There are generally no beats. This is purely an artifact on how you draw it: which is simply by connecting neighboring samples with straight lines. This implies that you assume that the value of $x(nT+\tau)$ can be obtained by linear interpolation between the two neighboring samples $x(nT)$ and $x((n+1)T)$. This assumption is wrong and it's especially wrong at higher frequencies.

Values between samples can be accurately calculated using Whitaker-Shannon interpolation. See: https://en.wikipedia.org/wiki/Whittaker%E2%80%93Shannon_interpolation_formula

How do audio readers interpolate?

Audio readers don't interpolate at all. There is no need to, since all information is fully contained in the samples.

When you play the audio back, the DAC will apply an anti aliasing low pass filter which provide interpolation, so it will look smooth again in the analog domain.

In rare cases you can get audible beats for sine waves with frequencies very close to Nyquist. This is simply caused by the actual anti-aliasing not being "good enough". The ideal interpolation filter is an ideal low pass filter, which can't be implemented in practice.

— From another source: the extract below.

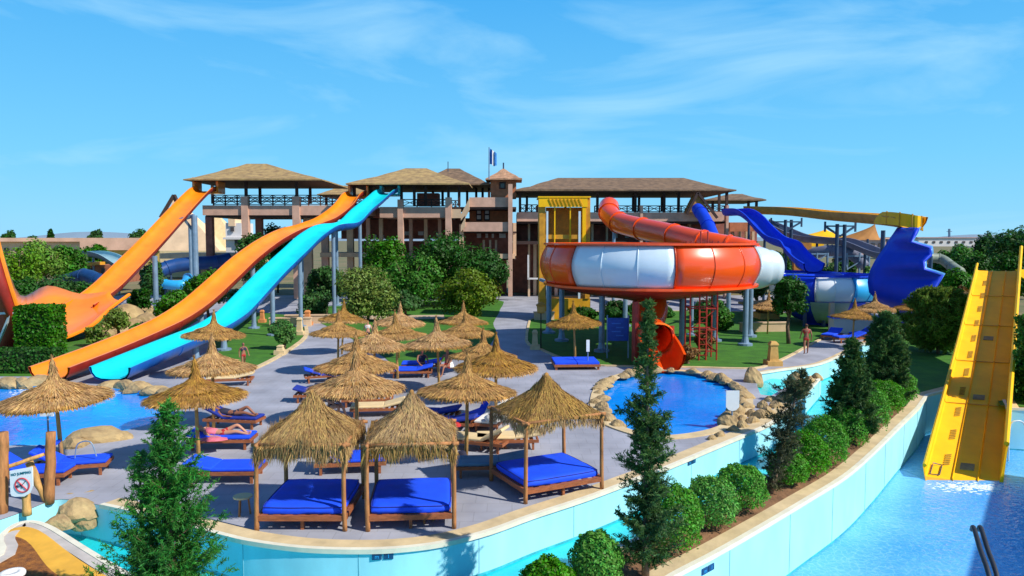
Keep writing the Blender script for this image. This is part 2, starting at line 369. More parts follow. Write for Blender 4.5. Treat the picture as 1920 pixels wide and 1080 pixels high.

Let's look at a trivial example $x_0[n]=\cos(n\frac{\pi}{2})$ and $x_1[n]= \cos(n\frac{\pi}{2} +\frac{\pi}{4})$. Obviously these have the same amplitude and the same frequency but if we draw them "naively" they look very different. enter image description here

If your frequency would be slightly higher or lower than $pi/2$ you would actually see some "beating" but this is just a drawing artifact and nothing else.